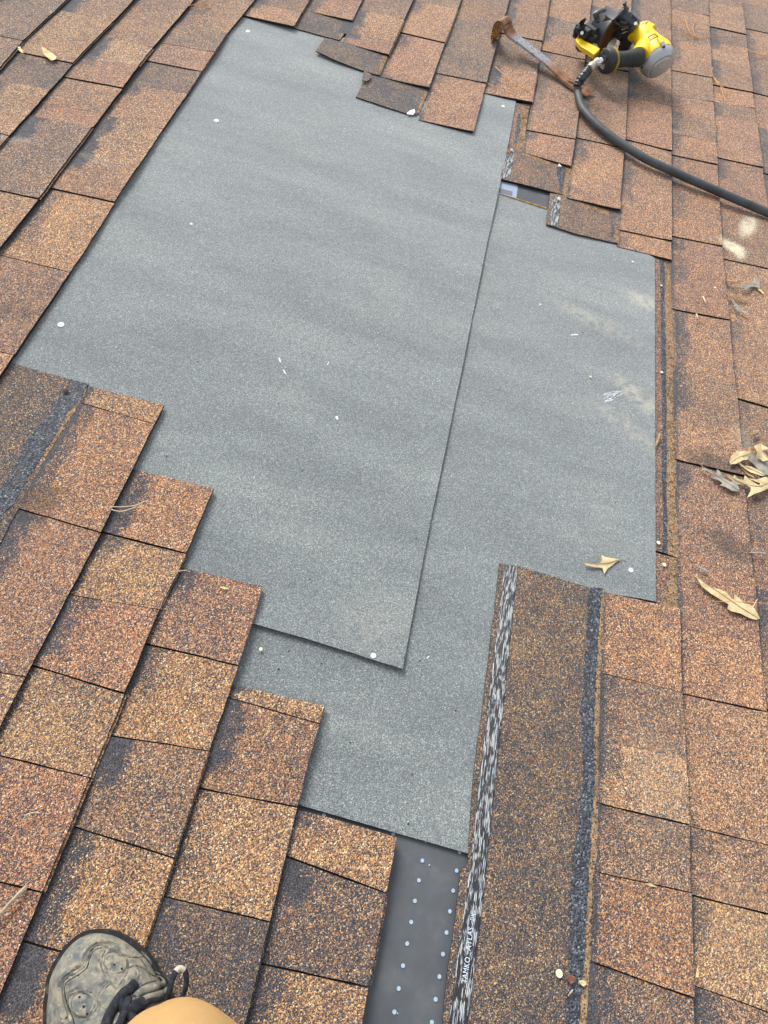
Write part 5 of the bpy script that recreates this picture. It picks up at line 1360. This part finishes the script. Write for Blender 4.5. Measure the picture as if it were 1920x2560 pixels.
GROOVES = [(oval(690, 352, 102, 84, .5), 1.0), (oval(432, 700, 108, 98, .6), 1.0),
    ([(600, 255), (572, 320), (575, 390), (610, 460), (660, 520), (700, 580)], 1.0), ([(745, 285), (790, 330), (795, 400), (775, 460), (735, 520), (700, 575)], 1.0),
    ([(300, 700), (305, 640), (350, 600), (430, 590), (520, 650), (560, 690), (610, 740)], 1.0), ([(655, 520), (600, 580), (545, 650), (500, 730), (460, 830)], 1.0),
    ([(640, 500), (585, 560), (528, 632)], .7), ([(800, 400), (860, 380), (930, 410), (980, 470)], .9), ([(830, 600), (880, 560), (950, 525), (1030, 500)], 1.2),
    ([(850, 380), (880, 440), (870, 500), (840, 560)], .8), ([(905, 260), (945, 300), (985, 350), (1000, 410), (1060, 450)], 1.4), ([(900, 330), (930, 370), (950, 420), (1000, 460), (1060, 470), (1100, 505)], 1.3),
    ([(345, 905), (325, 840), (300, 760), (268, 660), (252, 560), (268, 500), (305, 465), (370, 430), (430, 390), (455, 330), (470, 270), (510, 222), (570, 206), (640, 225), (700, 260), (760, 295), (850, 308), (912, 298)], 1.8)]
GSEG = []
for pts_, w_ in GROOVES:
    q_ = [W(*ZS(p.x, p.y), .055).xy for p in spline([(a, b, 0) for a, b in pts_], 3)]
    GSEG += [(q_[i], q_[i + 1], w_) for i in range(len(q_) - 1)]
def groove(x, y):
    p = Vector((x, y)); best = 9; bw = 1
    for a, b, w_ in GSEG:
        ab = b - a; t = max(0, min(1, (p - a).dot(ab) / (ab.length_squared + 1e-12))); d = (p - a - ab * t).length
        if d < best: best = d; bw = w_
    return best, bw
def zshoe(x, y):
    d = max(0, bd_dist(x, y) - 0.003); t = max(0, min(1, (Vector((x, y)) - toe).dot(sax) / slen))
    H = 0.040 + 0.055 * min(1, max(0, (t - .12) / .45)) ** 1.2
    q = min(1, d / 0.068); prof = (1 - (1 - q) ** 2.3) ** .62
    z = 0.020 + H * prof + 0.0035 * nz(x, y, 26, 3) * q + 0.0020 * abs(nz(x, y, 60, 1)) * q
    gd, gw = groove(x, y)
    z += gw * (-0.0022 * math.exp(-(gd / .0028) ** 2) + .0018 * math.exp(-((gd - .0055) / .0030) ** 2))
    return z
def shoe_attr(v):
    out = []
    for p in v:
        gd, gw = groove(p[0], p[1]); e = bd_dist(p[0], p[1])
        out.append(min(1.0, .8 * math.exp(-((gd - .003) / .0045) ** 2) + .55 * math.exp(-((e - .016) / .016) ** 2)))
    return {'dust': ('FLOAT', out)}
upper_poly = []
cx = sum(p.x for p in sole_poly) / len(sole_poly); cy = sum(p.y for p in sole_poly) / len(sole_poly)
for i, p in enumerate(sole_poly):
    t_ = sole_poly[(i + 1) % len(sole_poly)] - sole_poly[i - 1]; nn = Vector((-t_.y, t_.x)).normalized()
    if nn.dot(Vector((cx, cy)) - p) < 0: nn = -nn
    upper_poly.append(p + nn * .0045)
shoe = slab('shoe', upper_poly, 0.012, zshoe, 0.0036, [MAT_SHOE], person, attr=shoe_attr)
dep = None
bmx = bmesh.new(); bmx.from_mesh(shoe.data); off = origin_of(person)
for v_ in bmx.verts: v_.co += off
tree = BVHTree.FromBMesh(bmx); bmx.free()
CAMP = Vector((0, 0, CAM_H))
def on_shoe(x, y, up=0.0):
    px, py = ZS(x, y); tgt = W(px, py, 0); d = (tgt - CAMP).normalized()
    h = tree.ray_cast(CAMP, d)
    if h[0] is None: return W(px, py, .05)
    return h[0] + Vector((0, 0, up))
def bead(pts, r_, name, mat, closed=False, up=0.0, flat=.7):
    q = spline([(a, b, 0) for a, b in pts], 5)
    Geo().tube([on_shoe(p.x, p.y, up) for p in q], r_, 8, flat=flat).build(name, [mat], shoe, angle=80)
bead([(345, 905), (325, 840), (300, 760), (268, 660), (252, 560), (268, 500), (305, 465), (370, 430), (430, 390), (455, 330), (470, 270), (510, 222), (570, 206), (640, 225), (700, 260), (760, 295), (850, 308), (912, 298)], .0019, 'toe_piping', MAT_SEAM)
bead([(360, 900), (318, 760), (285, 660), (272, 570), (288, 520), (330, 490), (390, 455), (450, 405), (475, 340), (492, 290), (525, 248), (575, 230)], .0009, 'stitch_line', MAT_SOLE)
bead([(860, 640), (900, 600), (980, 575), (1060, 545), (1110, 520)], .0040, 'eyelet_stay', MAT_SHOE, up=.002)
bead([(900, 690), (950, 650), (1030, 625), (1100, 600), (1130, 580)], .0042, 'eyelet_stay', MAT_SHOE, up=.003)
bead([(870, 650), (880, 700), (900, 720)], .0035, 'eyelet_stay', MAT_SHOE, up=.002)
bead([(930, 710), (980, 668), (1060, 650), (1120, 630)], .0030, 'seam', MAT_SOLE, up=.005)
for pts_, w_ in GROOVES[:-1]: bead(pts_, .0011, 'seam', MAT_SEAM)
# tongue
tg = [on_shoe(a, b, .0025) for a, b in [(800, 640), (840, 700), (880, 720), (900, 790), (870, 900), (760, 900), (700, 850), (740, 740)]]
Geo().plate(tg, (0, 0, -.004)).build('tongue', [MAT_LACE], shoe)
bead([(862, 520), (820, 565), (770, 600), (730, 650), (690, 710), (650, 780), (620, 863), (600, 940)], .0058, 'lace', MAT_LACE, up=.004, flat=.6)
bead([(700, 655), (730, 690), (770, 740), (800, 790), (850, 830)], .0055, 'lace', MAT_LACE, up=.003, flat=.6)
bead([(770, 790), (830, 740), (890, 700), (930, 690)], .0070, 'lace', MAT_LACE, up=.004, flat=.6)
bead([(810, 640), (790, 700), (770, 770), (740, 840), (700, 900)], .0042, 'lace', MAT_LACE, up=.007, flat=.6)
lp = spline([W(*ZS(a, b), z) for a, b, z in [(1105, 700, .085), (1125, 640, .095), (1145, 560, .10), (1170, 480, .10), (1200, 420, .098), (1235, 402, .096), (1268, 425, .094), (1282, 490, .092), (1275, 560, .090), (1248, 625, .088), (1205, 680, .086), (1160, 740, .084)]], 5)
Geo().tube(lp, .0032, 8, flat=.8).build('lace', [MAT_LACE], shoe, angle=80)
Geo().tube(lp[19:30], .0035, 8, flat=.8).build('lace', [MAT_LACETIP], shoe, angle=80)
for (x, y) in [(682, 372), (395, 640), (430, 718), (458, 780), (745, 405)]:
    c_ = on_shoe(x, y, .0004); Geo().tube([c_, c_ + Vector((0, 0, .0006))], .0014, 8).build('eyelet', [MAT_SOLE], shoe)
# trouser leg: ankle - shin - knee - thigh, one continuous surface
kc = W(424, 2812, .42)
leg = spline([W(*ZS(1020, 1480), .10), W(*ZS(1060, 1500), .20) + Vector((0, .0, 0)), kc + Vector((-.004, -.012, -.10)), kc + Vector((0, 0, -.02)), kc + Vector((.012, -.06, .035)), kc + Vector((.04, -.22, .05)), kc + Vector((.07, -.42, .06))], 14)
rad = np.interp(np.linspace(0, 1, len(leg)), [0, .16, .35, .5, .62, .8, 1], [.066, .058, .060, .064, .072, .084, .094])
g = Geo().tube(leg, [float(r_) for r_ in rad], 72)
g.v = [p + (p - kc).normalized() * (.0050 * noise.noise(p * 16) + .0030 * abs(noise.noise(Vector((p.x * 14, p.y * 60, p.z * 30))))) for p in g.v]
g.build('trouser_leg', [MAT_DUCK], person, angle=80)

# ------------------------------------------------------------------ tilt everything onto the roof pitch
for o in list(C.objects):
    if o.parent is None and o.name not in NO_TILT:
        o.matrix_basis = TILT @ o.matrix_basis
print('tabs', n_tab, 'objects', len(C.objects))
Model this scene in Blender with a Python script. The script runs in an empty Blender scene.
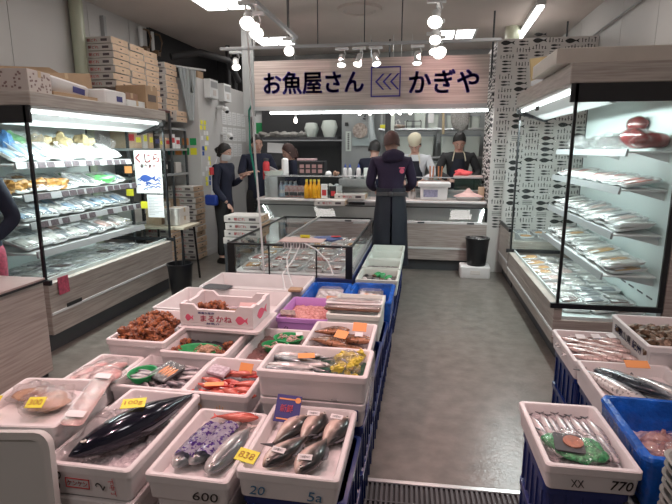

++++++++++

* **Task statement**: List every line above containing the word "this".

* **Task output**:
Write part 5 of the bpy script that recreates this picture. It picks up at line 1360. This part finishes the script. Write for Blender 4.5. Measure the picture as if it were 1920x2560 pixels.
Model this scene in Blender with a Python script. The script runs in an empty Blender scene.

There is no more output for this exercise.